Si vous pensez qu’un de vos ministres est inutile, dites-vous que l’Albanie a réussi à faire pire, en nommant une ministre littéralement inexistante, puisqu’entièrement générée par une intelligence artificielle. Au-delà du simple effet de communication politique, jusqu’où peut nous mener cette obsession de la gouvernance par la technologie ? Difficile d’aborder sérieusement la question autrement que par l’absurde.

publié le 31/12/2025 Par Jordi Lafon

Le Premier ministre albanais, Edi Rama, a annoncé au mois de septembre la « nomination » d’une IA en charge de l’attribution des marchés publics. Qu’il s’agisse de simples achats de fournitures ou d’appels d’offres pour des travaux d’infrastructures, toutes les entreprises bénéficiant d’argent public albanais seront désormais sélectionnées par cette machine. Une décision qui permettra de rendre ces procédures « 100 % incorruptible et où chaque fond public qui passe par la procédure d'appel d'offres est 100 % lisible », selon Edi Rama. Technophile, mais tout de même conscient de l’attachement des humains à leur propre image, le cabinet du Premier ministre a pris soin d’offrir à cette IA un avatar féminin doté d’un prénom — Diella, « soleil » en albanais — et vêtu de vêtements traditionnels.

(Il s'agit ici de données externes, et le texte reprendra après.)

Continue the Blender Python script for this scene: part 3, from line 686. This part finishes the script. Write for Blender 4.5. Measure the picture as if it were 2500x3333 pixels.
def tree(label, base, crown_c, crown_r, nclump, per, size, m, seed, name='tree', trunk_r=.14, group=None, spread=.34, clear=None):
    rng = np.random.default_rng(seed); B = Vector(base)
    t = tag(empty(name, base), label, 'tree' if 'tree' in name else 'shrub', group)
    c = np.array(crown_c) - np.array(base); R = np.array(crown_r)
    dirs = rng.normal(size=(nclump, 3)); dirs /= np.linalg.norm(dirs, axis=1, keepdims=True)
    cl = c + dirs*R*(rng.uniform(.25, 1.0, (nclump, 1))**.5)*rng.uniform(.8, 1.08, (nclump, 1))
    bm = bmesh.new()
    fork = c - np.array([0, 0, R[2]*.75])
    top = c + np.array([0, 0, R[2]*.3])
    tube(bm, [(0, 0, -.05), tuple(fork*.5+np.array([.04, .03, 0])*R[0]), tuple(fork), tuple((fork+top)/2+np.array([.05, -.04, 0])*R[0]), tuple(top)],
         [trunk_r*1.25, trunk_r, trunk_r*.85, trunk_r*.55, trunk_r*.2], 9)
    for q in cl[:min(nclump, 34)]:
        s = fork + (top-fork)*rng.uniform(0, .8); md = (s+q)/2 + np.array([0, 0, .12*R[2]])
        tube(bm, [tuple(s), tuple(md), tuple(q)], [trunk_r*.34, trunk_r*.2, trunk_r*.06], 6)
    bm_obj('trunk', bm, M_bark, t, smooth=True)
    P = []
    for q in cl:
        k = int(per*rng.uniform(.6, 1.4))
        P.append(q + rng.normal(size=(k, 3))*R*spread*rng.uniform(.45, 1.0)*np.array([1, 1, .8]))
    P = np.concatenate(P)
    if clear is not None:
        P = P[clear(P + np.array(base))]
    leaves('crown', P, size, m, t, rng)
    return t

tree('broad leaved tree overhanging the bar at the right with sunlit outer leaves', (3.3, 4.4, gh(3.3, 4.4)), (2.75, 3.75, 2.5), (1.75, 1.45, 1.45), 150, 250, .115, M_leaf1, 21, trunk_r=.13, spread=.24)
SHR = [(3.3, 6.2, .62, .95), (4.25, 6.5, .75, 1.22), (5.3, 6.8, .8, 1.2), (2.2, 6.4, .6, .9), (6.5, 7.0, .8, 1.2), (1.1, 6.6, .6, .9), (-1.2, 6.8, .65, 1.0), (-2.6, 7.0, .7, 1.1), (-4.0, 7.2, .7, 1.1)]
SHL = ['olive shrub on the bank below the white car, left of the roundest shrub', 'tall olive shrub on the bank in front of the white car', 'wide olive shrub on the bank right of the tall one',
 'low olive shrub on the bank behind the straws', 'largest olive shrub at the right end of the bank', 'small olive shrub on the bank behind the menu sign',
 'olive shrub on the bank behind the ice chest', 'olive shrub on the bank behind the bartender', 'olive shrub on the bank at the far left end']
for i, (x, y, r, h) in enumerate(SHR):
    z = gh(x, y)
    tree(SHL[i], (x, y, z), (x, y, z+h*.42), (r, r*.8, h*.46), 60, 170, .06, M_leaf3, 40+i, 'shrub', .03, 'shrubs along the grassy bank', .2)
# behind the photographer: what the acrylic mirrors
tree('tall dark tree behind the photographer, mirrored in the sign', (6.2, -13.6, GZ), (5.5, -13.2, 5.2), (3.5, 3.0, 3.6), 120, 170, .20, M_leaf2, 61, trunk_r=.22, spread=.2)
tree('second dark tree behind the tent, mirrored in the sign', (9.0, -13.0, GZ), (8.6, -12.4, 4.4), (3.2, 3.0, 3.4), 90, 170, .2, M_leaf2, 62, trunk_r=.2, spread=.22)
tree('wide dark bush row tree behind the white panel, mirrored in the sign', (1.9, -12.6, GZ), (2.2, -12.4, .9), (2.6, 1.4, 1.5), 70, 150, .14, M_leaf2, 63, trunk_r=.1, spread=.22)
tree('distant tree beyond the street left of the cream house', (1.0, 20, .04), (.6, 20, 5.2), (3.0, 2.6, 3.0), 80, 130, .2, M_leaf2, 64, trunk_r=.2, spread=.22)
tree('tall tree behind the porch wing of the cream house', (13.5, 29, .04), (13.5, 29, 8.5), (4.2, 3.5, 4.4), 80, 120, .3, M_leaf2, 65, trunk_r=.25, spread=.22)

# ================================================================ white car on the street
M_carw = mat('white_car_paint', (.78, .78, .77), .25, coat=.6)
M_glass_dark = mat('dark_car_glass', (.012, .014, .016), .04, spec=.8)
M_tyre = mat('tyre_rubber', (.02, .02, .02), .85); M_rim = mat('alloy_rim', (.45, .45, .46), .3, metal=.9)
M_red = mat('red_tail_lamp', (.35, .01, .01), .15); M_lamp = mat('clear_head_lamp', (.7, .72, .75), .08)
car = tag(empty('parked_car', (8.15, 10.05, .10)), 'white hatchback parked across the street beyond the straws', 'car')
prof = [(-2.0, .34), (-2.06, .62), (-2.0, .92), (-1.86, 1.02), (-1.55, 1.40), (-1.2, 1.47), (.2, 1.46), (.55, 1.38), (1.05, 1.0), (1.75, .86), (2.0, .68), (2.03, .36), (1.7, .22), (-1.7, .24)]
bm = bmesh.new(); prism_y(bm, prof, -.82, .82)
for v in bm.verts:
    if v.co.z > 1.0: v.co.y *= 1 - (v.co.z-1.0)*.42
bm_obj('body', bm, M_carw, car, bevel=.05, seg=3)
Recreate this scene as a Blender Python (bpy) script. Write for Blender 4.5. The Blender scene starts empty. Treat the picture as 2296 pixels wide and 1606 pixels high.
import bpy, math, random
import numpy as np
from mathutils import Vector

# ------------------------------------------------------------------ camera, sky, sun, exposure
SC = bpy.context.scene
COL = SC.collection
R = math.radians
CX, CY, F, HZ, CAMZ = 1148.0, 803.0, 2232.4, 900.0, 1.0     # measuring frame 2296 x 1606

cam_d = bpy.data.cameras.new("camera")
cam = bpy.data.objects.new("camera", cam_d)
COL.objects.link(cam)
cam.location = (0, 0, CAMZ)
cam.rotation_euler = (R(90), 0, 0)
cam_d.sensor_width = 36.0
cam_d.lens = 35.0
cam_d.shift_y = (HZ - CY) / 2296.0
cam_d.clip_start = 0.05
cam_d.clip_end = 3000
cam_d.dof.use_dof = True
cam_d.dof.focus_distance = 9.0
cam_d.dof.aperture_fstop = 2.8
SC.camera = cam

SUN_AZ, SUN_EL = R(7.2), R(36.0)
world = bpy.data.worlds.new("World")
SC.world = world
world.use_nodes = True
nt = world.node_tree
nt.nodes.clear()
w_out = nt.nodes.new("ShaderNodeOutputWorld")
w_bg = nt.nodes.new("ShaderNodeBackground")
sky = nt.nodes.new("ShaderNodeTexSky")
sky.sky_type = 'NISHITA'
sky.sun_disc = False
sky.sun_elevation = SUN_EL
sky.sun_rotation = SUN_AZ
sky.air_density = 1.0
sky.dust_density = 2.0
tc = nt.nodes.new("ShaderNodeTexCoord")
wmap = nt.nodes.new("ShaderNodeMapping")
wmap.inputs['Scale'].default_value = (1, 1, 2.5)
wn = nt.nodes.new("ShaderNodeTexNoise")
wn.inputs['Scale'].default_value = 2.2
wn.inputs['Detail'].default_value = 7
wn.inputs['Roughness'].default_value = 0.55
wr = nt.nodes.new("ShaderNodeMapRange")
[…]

À partir de là, pourquoi s’arrêter en si bon chemin ? Quelques semaines plus tard, le gouvernement albanais annonce que « Diella est enceinte » et qu’elle donnera naissance à 83 « descendants ». L’annonce est très sérieuse : elle correspond à l’attribution d’un assistant IA à chaque député du Parlement national.

La ruée vers l’IA

De plus en plus de gouvernements reconnaissent l’importance stratégique de l’IA en créant des postes ministériels pour traiter de la question, définir une stratégie politique dans ce secteur technologique, ou assument plus clairement le fait d’y avoir recours dans la conduite de leur politique. L’Albanie est en revanche le premier pays à attribuer la position de ministre à une entité non humaine, et à pousser aussi loin l’anthropomorphisation d’un programme logiciel. Ce pas franchi révèle l’obsession grandissante des élites politiques pour la gouvernance par la technologie, professant que celle-ci serait incorruptible, voire infaillible, et qu’il tombe donc sous le sens de s’en remettre à elle pour façonner le futur de nos sociétés.